==== Recorded information

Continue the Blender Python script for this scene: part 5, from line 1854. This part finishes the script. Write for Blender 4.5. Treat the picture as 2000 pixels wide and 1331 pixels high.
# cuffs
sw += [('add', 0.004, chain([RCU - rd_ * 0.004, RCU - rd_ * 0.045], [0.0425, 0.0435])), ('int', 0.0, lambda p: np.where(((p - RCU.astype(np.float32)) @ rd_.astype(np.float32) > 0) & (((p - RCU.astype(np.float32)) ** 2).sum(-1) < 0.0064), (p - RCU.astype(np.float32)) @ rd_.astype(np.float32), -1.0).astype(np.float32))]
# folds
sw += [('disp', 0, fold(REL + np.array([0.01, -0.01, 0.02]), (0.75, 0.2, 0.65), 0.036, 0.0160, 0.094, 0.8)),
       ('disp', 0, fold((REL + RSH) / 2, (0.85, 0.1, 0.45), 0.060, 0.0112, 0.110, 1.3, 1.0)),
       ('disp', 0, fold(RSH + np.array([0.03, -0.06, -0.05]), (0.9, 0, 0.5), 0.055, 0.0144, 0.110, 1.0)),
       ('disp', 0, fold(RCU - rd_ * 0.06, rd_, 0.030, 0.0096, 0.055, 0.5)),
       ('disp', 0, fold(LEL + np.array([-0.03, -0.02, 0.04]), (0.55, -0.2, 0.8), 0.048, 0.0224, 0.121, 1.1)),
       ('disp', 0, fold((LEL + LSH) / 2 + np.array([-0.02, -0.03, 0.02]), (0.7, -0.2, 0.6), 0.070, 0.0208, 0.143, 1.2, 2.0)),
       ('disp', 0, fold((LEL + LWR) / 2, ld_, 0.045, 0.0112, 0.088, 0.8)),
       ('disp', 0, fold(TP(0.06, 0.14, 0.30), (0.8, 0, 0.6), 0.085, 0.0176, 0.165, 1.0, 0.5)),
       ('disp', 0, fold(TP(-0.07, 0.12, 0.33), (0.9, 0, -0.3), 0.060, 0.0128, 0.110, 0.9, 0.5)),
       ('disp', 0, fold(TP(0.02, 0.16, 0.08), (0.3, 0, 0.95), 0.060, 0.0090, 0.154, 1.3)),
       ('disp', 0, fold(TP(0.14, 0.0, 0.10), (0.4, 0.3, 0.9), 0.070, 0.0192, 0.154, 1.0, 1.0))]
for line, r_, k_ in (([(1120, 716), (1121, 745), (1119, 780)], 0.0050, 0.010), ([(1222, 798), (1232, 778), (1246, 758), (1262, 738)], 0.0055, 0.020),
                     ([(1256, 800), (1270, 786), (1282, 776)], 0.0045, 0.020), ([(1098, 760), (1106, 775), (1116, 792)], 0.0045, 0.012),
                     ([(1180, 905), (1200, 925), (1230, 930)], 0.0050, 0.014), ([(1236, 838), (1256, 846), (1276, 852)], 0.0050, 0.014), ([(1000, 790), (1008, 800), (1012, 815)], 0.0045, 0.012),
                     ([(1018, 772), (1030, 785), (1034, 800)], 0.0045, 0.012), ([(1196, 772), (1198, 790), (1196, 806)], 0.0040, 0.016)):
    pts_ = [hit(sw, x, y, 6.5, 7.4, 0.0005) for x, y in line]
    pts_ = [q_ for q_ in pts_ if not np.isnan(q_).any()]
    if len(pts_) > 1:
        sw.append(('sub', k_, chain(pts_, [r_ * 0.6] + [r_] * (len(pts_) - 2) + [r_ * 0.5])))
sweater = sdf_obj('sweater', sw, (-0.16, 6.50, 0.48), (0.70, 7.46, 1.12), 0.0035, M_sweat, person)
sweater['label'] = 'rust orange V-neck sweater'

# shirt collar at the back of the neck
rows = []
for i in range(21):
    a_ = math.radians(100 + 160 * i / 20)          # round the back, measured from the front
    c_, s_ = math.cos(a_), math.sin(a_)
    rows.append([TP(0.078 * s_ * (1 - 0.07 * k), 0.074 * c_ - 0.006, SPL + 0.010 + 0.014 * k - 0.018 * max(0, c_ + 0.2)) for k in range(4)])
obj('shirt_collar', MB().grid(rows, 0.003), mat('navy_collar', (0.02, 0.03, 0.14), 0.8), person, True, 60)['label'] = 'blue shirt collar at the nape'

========

Only a number is wanted: how many lines contain the word "from"?

2